Chaturmukhi offered innovative insights. It presented the conventional style of Odissi in a new way that included a contemporary flavour. Very few performers seem to possess such vision. Performed by the students of the Odissi Vision and Movement Centre under the guidance of Biswas, Chaturmukhi was a four-part production, each part capturing the mood and expressions of a different rural art form of Odisha.

It started with Devi Bharni, which evoked the mystical spirit of Sambaleswari Devi. This was followed by Trikayee, which presented the musical motif and free spirit of Prahlad Natak. In Pancharasavali, the sakhi in the role of the guru showed Radha the five-fold path to salvation. The climactic number was Patuar, the processional dance of rathyatra.

The traditional sequence of Odissi was recreated by the choreographer, who adopted an original approach. Neelay Sengupta was impressive, and his duet with Biswas enjoyable.

A dancer evolves through experience and learning. The selection of costumes, the pattern of choreography and a willingness to accept mature roles play an important part in a senior dancer’s performance.

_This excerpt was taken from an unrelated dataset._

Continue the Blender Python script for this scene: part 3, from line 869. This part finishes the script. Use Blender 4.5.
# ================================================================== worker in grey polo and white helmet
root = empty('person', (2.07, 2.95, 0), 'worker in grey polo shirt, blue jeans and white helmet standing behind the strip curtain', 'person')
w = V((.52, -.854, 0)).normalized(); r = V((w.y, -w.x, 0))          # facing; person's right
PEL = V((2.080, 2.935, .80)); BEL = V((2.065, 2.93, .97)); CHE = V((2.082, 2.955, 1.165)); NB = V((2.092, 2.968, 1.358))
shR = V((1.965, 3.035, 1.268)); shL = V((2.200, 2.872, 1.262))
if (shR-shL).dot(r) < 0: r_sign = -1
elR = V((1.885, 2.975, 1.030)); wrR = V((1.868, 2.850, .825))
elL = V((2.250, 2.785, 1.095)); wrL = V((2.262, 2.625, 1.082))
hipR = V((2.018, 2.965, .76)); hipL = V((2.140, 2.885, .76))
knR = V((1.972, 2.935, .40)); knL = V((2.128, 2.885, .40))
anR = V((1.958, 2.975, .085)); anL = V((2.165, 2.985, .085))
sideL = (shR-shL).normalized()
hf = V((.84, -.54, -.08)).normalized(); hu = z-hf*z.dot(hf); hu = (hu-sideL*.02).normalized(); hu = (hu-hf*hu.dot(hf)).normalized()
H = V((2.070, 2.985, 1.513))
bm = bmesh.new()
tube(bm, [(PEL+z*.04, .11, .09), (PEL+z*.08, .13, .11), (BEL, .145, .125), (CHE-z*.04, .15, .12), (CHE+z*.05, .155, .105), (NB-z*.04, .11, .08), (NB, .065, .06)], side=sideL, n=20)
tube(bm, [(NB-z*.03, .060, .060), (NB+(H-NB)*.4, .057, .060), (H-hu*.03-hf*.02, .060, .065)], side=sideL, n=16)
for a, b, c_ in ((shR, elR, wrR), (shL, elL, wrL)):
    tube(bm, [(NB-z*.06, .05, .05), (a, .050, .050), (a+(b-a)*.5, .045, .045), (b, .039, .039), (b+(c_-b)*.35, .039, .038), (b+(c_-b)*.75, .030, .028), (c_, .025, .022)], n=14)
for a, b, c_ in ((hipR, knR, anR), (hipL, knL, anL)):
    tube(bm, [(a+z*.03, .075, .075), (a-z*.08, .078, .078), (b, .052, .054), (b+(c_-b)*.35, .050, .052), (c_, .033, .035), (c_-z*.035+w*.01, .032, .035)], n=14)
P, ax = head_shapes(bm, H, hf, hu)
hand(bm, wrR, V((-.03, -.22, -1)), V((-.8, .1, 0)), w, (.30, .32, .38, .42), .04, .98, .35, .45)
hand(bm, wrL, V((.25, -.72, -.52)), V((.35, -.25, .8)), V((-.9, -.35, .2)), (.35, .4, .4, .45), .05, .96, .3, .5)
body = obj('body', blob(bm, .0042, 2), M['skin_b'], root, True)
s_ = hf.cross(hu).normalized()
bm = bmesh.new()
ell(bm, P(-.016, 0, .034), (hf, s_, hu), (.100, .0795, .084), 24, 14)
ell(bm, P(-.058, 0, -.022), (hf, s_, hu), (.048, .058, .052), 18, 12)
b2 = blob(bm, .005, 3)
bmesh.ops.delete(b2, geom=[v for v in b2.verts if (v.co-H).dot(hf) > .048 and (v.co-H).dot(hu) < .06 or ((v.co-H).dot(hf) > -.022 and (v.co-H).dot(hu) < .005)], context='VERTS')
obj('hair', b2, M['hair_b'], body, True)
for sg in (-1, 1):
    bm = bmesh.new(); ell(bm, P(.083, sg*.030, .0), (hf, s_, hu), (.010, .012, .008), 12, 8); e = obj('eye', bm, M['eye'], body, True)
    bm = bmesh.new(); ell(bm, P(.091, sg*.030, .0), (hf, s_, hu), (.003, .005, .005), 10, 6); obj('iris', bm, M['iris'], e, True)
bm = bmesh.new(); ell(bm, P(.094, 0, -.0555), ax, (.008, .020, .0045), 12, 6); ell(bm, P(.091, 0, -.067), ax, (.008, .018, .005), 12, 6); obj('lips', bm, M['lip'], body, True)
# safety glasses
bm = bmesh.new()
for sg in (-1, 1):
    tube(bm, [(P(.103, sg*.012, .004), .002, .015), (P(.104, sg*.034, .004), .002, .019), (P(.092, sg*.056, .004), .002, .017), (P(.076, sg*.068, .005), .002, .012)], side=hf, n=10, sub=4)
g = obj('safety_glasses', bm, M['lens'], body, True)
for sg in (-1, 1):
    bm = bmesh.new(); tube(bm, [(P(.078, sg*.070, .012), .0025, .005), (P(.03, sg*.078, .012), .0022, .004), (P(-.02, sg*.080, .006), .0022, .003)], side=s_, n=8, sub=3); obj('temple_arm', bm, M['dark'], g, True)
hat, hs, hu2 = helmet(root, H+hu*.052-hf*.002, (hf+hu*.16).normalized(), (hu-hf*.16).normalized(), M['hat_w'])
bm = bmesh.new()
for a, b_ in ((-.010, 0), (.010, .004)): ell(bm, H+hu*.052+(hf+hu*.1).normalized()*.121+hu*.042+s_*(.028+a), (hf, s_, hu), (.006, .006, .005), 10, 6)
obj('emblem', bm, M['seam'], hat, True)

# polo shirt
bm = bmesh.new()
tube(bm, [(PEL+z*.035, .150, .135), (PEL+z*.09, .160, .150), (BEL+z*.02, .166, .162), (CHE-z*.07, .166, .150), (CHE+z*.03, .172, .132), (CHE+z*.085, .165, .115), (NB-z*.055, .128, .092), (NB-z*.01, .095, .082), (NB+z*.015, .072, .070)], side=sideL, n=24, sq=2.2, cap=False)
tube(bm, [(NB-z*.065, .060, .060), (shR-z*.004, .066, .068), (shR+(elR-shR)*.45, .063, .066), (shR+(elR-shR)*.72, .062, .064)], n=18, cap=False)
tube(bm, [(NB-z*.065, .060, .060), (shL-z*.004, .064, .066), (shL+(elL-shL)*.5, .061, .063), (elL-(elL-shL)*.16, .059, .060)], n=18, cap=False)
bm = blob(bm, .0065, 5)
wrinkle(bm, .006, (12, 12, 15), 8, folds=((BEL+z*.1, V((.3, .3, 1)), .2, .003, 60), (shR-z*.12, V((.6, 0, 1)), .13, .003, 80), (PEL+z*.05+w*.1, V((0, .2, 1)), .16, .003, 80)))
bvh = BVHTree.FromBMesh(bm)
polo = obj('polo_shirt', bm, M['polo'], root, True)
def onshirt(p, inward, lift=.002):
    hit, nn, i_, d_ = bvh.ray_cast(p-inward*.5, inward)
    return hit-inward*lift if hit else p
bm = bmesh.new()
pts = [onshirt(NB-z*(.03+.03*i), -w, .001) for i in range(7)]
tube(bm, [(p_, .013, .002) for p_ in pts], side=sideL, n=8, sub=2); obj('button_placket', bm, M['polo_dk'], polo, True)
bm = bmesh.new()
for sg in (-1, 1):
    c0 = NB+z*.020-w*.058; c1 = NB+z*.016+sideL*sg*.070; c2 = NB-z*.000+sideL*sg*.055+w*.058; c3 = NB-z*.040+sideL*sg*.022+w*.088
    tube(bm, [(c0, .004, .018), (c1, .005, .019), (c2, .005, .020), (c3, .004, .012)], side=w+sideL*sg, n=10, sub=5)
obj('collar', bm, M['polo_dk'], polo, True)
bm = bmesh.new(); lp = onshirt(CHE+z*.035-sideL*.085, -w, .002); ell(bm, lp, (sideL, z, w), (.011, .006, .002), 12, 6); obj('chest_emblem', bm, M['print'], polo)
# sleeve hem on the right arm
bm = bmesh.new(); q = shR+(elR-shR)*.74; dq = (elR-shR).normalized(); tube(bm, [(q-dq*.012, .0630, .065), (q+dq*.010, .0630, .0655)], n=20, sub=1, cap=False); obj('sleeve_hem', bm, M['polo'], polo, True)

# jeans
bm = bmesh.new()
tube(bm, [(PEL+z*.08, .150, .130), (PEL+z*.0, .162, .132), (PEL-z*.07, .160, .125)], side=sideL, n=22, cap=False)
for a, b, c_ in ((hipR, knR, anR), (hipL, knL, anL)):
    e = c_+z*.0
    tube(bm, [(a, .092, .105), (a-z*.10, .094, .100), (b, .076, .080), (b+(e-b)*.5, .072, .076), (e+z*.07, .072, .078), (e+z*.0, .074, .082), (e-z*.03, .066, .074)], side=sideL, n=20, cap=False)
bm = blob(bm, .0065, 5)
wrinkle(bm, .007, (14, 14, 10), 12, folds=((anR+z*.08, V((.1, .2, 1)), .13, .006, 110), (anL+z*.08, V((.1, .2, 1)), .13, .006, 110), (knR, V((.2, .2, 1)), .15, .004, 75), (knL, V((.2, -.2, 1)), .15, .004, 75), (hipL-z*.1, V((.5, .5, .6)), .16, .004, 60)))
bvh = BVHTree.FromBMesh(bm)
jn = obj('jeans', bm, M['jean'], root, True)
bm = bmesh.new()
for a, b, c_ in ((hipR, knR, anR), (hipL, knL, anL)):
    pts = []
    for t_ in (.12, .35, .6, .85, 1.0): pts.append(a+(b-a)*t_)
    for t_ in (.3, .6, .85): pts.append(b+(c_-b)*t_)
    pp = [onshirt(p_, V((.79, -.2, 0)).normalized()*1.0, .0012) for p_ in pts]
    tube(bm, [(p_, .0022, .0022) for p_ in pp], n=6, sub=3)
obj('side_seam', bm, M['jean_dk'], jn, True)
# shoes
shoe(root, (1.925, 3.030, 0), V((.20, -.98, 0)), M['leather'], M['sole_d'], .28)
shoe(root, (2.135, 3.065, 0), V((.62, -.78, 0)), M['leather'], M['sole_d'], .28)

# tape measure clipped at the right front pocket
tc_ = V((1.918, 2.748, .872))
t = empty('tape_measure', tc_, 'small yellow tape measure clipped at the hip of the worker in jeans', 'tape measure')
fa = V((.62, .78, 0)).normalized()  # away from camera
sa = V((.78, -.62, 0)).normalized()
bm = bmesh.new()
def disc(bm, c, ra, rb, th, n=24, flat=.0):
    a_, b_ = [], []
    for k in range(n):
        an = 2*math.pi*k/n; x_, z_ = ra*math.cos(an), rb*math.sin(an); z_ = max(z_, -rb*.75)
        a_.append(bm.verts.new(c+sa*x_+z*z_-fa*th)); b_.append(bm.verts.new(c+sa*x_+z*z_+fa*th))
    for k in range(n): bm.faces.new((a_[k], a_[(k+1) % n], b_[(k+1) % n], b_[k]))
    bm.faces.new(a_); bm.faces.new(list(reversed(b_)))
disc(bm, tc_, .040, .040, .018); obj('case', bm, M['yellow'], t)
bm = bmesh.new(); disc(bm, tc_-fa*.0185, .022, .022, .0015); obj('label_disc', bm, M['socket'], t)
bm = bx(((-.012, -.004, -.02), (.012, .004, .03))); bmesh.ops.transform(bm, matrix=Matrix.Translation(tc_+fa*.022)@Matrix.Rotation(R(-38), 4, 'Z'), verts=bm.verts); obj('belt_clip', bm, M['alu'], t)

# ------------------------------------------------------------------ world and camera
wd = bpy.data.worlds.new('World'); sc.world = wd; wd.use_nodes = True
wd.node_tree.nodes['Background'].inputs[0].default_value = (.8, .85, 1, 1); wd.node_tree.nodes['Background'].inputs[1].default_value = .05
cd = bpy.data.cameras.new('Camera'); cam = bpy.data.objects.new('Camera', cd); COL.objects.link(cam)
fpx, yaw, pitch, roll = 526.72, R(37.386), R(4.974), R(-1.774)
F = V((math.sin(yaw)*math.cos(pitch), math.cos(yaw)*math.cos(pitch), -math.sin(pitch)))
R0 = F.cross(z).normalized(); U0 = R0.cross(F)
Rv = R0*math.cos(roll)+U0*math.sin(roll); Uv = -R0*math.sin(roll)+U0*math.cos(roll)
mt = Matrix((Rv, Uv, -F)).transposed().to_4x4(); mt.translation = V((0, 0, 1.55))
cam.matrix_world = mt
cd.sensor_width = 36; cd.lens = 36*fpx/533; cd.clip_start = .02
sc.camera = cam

Biswas’s movements and her stage presence reflected these truths. Shaswati Garai Ghosh was another talented performer whose lyrical movements were praiseworthy. The entire team demonstrated a perfect understanding of the art form through its scintillating performance. The artists were accompanied by Bijaya Kumar Barik (pakhawaj), Rajendra Kumar Swain (vocals), Soumya Joshi (flute), Nibedita Bhattacharya (narrator), and others.

Another dance production of the festival was titled Yajna. Conceived and choreographed by Vyjayanthi Kashi, it celebrated womanhood through the stories of Renuka, Sita and Ambe. It portrayed the strength of these women through precise dance movements and diverse choreography patterns. The students of the Shambhavi School of Dance, Bangalore, showed their talents. Vyjayanthi Kashi, Prateeksha Kashi, Vidya, Sandhya Rao, Meghana Venkat, Mahalaxmi, Banupriya, Gururaj, and others were the performers.